Some areas stopped using birth alerts a long time ago, but provinces only ended the practice in recent years. Yukon, British Columbia and Alberta stopped in 2019. Manitoba and Ontario ended the practice the following year.
Saskatchewan stopped using birth alerts early in 2021, with New Brunswick, Newfoundland and Labrador and Nova Scotia following later that year.
Data obtained by The Canadian Press through freedom-of-information requests shows that 496 newborns nationally were taken into care in 2021 in regions that had ended birth alerts. It marked a drop of 52 per cent from 2018 when 1,034 were apprehended in those regions.
However, apprehensions of babies 12 months and younger dropped only 36 per cent from 2,957 in 2018 to 1,881 in 2021. Much of that decrease is from the effect of the decline in newborn apprehensions.
The Canadian Press analysis looked at the regions that ended birth alerts in 2019 and 2020: British Columbia, Alberta, Manitoba, Yukon and Ontario. It also looked at Saskatchewan, which ended the practice early in February 2021.
Regions that ended birth alerts later in 2021 were not included in the analysis because experts say it would be too early to know the effect.
Jeannine Carriere, a Métis social work professor at the University of Victoria, said ending birth alerts was a good decision, but she worries governments are using the move as a “deflection away from the structural and ongoing colonial policies around major issues.”
She added: “Poverty is the No. 1 factor for Indigenous kids coming into contact with the child welfare system.”
Indigenous children make up more than one half of all foster children 14 and younger, but only 7.7 per cent of kids that age in the Canadian population, 2016 census data indicates. Thirty-eight per cent of Indigenous children in Canada live in poverty, compared to seven per cent for non-Indigenous kids.
Experts say the overrepresentation is linked to centuries of policies of assimilation and discrimination, such as residential schools.
Carriere said pregnant people need culturally relevant and accessible prenatal care, as well as stable housing and other health and addictions care before a child is born. They also need support after the birth with schooling, employment and connections with community.
“Colonialism isn’t something of the past. It’s something that is ongoing,” Carriere said.
British Columbia saw a 51.4 per cent decrease in newborns taken into care since birth alerts ended.
Manitoba had a 65 per cent decrease in newborns apprehended after the practice stopped. But the downturn was much less dramatic for babies 12 months and younger — 32 per cent from the year before and after birth alerts stopped.
There are about 10,000 children in care in Manitoba and about 90 per cent are Indigenous.
It’s one thing to say birth alerts will end, but another to significantly reduce the number of children in care, said the First Nations family advocate for the Assembly of Manitoba Chiefs.
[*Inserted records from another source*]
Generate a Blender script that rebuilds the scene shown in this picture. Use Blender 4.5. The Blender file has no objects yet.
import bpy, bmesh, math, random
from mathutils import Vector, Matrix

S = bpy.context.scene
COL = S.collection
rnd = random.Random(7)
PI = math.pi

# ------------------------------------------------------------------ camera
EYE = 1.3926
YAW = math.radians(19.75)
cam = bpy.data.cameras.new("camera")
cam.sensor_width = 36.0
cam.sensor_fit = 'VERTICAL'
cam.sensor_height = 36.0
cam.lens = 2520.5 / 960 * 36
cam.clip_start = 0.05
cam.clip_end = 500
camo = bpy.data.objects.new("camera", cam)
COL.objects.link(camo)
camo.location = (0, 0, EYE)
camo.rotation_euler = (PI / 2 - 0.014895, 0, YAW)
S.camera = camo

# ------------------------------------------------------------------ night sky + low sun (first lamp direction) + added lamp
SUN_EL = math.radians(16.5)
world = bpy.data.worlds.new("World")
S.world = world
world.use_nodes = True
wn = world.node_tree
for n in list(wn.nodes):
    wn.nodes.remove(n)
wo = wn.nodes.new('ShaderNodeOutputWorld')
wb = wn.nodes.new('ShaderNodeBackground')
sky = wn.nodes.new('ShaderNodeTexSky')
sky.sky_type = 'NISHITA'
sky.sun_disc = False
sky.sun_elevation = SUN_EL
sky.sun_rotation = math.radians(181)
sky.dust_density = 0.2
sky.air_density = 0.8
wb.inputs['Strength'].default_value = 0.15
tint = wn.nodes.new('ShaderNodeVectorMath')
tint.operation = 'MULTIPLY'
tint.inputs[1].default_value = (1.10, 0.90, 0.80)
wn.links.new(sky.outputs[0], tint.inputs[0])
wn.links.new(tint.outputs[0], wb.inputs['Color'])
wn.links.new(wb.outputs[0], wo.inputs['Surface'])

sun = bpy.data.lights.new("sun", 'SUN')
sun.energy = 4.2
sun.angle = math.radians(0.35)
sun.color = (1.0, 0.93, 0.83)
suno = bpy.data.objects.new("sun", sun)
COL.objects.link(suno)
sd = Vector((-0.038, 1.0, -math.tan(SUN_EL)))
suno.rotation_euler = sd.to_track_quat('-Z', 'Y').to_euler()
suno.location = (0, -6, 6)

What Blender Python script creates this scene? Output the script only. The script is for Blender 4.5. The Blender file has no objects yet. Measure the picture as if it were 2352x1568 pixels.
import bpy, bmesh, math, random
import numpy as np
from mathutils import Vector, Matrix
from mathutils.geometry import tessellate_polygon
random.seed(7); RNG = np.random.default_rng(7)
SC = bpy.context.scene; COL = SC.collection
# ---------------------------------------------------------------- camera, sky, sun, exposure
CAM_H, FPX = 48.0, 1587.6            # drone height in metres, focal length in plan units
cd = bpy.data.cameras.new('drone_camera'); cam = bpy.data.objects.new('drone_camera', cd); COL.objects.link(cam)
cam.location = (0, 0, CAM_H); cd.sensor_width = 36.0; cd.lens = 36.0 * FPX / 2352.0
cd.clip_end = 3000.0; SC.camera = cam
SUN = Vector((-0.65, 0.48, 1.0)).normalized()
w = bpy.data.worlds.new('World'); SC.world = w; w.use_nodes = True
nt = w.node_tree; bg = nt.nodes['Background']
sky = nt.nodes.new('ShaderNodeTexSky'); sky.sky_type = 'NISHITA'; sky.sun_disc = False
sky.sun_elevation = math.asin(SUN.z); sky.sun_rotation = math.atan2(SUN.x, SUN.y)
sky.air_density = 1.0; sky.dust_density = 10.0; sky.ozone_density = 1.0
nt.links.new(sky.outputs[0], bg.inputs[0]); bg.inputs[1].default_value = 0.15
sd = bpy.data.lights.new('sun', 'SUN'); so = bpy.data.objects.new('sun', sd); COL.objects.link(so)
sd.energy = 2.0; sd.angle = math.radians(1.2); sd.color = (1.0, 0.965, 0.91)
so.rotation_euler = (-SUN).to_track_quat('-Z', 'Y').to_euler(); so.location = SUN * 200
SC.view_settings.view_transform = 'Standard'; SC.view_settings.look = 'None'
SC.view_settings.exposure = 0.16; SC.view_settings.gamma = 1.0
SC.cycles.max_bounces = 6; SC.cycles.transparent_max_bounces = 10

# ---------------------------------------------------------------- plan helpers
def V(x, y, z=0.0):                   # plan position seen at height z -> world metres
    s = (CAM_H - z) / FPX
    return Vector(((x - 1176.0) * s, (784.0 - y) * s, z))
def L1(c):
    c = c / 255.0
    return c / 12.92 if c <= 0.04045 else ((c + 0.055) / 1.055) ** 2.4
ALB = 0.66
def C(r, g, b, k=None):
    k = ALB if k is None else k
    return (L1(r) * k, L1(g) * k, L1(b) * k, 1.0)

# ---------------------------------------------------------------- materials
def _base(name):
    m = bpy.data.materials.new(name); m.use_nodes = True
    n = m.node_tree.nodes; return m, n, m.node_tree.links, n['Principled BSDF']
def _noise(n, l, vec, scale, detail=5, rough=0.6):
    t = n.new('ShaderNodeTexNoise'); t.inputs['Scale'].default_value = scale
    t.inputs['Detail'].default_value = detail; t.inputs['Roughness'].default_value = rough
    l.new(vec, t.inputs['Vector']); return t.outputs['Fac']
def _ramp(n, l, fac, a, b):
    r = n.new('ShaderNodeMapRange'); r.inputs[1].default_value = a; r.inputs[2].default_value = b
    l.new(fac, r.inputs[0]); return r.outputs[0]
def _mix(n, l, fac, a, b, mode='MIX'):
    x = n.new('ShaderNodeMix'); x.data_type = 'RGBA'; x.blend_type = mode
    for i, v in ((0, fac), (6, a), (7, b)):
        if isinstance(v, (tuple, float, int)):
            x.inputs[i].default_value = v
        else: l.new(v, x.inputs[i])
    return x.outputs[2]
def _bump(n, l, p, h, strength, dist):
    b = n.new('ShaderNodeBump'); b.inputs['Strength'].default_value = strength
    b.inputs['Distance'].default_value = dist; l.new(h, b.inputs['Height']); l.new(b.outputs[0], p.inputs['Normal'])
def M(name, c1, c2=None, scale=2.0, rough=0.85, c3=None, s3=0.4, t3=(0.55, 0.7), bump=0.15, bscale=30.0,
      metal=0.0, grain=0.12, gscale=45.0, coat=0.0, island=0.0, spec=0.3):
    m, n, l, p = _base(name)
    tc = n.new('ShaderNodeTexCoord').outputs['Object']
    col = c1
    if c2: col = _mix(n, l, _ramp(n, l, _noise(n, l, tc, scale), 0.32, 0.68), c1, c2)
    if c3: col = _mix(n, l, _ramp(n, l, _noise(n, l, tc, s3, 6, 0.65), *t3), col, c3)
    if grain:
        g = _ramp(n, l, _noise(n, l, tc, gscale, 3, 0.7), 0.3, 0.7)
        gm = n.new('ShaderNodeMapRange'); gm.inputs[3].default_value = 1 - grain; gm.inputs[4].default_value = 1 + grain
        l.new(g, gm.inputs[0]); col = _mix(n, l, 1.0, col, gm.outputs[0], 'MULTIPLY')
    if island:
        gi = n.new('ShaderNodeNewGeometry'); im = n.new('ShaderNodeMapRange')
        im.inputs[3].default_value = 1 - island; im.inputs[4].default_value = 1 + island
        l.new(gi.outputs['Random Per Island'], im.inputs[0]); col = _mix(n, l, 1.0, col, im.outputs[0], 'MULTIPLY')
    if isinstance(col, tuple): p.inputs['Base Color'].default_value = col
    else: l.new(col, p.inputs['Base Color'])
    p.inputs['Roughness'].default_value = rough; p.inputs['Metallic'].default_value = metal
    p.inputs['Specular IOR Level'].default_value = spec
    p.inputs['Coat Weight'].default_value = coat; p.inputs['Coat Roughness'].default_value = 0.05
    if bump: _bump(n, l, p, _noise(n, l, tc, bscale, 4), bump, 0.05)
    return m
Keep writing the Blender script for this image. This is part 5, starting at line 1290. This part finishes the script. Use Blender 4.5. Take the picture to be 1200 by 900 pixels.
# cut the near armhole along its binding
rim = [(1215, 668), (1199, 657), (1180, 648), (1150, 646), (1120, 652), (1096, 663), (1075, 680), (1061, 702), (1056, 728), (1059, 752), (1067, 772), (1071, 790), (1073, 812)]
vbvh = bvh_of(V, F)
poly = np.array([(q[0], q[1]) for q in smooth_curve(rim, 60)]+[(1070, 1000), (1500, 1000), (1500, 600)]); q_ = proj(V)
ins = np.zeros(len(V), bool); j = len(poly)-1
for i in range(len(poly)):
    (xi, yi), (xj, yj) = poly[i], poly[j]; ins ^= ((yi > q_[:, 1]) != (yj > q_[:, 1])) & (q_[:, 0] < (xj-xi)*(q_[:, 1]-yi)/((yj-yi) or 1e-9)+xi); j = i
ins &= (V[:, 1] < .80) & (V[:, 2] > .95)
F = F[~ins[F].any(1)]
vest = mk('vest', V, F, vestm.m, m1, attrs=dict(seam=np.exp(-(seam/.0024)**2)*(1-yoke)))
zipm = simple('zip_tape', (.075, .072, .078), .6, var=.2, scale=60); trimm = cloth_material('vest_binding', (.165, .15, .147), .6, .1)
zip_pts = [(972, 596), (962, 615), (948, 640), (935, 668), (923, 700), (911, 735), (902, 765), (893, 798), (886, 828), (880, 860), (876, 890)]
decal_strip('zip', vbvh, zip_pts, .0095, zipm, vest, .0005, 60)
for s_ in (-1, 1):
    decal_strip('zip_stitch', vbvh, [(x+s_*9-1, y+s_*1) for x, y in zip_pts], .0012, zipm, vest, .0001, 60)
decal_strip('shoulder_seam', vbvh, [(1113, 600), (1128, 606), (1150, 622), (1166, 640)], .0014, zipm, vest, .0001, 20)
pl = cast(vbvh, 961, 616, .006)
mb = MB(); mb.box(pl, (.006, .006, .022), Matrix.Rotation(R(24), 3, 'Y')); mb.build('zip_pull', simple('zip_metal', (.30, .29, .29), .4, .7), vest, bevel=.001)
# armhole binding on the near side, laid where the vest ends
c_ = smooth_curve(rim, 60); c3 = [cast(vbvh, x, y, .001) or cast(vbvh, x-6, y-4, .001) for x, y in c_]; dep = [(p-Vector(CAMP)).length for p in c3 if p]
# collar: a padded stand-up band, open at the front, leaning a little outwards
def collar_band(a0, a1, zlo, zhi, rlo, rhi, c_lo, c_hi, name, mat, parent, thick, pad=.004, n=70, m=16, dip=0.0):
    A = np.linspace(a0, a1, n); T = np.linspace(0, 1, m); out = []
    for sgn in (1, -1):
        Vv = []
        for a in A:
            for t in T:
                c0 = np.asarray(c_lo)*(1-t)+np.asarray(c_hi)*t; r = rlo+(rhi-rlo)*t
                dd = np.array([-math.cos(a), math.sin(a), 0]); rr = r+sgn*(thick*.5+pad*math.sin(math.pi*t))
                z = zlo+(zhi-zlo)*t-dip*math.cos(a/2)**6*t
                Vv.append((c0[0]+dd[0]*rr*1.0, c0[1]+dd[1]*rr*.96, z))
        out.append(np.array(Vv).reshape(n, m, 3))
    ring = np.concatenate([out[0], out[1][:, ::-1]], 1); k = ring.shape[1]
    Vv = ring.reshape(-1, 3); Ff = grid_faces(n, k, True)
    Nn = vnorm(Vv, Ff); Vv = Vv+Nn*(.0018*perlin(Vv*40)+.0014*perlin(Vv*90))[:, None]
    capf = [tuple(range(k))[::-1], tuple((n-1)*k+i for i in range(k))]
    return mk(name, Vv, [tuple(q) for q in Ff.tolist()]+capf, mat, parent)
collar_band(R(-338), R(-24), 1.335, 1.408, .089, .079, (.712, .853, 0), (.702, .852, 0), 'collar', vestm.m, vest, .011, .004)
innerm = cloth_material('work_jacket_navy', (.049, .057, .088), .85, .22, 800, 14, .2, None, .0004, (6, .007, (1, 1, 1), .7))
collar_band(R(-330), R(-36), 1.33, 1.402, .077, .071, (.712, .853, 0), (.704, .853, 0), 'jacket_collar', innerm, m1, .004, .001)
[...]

Cora Morgan said her first time witnessing a birth alert was shocking.
“How can you do something so cruel?”
Her office continues to get calls from pregnant people worried their babies will be taken. Prevention is needed at the community level, Morgan said.
Governments have money to put children in foster placements, she said, but not to support families staying together.
Ending birth alerts has had no effect on the underlying circumstances that put families at risk, added Bryn King, a social work professor at the University of Toronto.
Ontario saw a 45 per cent decrease in newborn apprehensions in the year before and after birth alerts ended. There was a 25 per cent per cent decrease for babies aged four days to 12 months.
King said there needs to be a conversation about the appropriate scope for child welfare intervention. If a child has been harmed or there’s an immediate risk, then social workers should act, King said.
But, too often, “we are apprehending because there are circumstances that are potentially risky and we haven’t done anything to address those circumstances,” she said.
Every effort must be taken to ensure caregivers have opportunities to address possible risks, King said. That means looking at other interventions, such as housing and mental health support.
Ending birth alerts alone is not the solution, she said.
“We spend a lot of money on investigations but not enough on the services and support that would preclude the need for an investigation.”